Unpacking the rar on Windows and opening the data stream gives us a sequence of 0 and 1. The sequence has a length of 625 characters so it's probably a 25x25 QR code. With the help of this site the QR code can be restored.

-2

Inside the PDF was a password protected ZIP file named z.zip. After some trial and error I realized that the password was only one character. The ZIP file contains another password protected ZIP file.

I wrote a small Java program that bruteforces the one character passwords. Inside the password was a flag and the final zip file contained a file named xenon.elf.

private static final List<String> alphabet = Arrays.asList(" .abcdefghijklmnopqrstuvwxyzABCDEFGHIJKLMNOPQRSTUVWXYZ01234567890-,".split(""));

public static void main(String[] args) throws ZipException {
    String source = "z.zip";
    String destination = "out";

    while (true) {
        for (String current : alphabet) {
            ZipFile zipFile = new ZipFile(source);
            zipFile.setPassword(current.toCharArray());

            try {
                zipFile.extractFile(source, destination);
            } catch (ZipException e) {
                continue;
            }

            System.out.print(current);

            File theOne = new File(destination, source);
            theOne.renameTo(new File(source));
        }
    }
}

-1

This challenge was a though one. The last ZIP file from the challenge -2 contained a file named xenon.elf. Using file it was clear that this file was a PowerPC binary and the name suggested that it's for a XCPU used by the Xbox 360.
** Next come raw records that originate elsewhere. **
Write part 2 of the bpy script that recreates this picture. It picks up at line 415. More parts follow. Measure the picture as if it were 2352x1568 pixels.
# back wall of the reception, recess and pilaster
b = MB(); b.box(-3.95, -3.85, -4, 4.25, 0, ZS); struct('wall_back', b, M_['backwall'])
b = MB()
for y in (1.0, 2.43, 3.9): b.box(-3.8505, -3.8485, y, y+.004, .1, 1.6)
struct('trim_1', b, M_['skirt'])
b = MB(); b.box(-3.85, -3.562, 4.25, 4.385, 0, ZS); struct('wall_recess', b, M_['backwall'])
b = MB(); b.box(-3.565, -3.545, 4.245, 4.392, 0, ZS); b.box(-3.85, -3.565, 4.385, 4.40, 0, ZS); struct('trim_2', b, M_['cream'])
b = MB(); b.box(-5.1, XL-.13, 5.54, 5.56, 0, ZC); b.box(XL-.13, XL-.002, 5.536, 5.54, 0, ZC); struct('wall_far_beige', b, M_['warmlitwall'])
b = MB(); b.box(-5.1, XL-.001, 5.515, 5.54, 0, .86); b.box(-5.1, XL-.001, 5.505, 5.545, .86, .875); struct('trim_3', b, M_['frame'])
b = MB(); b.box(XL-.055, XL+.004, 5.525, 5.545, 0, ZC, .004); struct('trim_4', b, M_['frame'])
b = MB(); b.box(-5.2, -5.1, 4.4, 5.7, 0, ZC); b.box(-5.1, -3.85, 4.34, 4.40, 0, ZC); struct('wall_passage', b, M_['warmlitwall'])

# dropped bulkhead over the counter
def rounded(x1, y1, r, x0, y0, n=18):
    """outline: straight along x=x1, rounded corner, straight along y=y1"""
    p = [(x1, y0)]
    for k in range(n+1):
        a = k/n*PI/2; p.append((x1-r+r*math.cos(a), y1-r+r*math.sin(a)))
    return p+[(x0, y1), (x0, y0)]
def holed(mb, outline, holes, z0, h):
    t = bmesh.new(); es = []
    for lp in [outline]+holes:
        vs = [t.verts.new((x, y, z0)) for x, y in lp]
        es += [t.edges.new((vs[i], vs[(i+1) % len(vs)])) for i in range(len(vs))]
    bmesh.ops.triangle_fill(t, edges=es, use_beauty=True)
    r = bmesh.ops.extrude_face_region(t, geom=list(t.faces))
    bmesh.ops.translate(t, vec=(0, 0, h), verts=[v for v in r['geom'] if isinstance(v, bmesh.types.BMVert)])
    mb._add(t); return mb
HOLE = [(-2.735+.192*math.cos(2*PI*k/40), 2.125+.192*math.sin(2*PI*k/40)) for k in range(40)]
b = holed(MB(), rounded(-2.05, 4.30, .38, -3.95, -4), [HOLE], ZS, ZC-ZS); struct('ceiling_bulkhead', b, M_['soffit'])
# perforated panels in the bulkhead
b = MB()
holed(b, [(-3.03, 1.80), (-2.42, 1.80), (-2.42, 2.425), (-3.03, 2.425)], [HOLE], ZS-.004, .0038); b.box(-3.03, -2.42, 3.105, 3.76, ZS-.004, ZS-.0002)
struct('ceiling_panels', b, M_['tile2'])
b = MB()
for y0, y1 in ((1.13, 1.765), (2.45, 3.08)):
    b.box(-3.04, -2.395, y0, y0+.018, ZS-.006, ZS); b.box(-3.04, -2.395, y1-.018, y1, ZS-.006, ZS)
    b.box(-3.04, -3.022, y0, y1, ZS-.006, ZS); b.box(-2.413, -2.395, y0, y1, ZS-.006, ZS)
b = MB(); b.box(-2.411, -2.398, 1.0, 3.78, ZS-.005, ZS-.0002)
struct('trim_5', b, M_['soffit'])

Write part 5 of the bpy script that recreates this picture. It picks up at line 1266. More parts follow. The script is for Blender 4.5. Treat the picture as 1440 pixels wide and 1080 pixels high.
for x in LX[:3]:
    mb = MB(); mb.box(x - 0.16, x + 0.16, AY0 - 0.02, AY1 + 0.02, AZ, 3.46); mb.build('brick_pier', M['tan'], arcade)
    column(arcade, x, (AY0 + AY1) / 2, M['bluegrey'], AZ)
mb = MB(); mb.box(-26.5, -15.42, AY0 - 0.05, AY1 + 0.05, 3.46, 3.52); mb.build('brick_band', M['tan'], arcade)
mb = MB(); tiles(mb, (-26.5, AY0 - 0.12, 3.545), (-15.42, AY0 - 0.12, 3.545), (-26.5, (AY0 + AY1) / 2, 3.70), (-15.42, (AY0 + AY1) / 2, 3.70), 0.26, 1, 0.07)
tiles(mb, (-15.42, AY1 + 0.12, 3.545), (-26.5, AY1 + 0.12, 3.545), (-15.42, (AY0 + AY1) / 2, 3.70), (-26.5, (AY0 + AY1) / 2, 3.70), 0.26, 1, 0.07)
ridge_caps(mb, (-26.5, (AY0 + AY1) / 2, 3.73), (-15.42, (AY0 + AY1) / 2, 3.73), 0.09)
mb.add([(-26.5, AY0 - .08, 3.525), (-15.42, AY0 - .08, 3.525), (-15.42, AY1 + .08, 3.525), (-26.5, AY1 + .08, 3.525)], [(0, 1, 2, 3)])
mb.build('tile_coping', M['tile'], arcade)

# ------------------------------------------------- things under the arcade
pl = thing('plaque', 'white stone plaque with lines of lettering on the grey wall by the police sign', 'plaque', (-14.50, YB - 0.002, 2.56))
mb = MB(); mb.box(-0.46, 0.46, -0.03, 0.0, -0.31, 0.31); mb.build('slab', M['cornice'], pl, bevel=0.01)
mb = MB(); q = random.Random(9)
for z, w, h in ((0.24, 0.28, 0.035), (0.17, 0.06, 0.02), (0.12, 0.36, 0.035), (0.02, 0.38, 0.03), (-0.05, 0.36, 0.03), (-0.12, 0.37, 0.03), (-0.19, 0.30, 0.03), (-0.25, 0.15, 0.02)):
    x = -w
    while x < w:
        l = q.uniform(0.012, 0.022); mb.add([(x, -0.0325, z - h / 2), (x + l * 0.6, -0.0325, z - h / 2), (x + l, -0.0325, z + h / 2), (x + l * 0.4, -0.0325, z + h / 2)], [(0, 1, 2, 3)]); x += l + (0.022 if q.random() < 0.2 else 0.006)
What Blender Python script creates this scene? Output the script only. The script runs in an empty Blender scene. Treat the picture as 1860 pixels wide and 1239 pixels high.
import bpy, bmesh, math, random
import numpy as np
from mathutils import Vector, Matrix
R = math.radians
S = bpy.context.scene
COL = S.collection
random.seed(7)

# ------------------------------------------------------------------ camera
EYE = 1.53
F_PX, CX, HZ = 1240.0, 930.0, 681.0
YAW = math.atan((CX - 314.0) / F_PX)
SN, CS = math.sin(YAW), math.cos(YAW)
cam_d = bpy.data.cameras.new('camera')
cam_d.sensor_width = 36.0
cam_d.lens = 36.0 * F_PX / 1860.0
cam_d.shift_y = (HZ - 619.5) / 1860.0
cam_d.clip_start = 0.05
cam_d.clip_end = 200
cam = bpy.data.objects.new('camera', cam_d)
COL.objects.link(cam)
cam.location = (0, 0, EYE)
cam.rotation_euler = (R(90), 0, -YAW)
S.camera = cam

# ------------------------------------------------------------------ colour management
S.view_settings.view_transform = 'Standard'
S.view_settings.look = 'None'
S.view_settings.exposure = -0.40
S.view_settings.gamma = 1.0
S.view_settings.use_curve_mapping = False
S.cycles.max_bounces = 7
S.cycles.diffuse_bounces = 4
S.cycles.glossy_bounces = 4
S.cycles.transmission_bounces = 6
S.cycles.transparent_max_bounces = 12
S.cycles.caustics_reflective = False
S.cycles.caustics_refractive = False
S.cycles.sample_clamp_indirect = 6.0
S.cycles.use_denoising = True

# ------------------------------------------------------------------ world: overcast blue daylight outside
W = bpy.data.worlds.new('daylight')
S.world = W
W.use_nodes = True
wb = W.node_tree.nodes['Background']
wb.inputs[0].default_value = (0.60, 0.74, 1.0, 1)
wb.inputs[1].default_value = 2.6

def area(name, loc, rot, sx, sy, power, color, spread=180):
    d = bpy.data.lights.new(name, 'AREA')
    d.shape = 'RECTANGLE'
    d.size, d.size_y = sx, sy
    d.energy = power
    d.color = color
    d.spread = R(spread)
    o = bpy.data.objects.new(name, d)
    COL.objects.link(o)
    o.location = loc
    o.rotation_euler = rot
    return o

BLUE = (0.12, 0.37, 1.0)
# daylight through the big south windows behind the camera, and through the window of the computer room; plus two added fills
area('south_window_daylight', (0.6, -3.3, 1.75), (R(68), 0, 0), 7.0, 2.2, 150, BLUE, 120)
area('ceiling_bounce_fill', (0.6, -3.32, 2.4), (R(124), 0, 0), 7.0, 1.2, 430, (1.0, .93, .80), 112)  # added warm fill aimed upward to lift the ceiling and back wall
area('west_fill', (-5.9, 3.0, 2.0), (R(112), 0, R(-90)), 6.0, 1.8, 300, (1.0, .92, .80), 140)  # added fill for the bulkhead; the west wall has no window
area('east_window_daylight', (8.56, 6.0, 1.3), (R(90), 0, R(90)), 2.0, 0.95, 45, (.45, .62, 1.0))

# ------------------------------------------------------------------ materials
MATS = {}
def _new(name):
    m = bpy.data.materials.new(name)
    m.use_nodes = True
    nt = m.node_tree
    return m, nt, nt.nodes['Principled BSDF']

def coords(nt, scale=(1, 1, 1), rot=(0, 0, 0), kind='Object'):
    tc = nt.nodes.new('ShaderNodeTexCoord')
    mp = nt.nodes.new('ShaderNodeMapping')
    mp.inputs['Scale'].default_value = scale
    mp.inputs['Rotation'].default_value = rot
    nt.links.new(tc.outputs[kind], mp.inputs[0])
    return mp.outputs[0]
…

Radare2 revealed calls to a RC4 encryption function. So now it's all about finding the ciphertext and the corresponding key. Whilst trying to find the ciphertext I came across the following strings, they will be important later on:

The ciphertext is first read from .rodata and then written to memory. The order of the bytes remains unchanged and the ciphertext can be found at address 8001EA24:

5e93 c8d4 c4e9 5e36 b155 144a be83 c90a dc2b c5f0 8fab bbac 49dd 0f01 97f6 668b 07a0 b443 0a48

At the beginning of the main function those instructions can be found:

li r3, 0
bl sym.xenon_secotp_read_line
mr r8, r4

li r3, 1
bl sym.xenon_secotp_read_line

They load the values of the fuseset 0 and 1 into r8 and r4 respectively. Here it's important to use the devkit values for fuseset 1 which can be found here. That's what the string above tried to tell us. So the registers now look like this:

r8 = C0FFFFFFFFFFFFFF
r4 = 0F0F0F0F0F0F0F0F

The following instructions create the key:

srawi r7, r9, 1
addze r7, r7
addi r10, r1, 0x150
subfic r7, r7, 7
slwi r7, r7, 3
srd r6, r8, r7
srd r7, r4, r7
stbux r6, r10, r9
addi r9, r9, 2
stb r7, 1(r10)

I translated them to pseudocode:

for (int i = 0; i < 16; i += 2) {
    r7 = 8 * (7 - (i / 2));

    *(key + i) = r8 >> r7;
    *(key + i + 1)= r4 >> r7;
}

This just intertwines the two fusekit values. The final key is therefore: C00FFF0FFF0FFF0FFF0FFF0FFF0FFF0F Now the ciphertext can be decripted.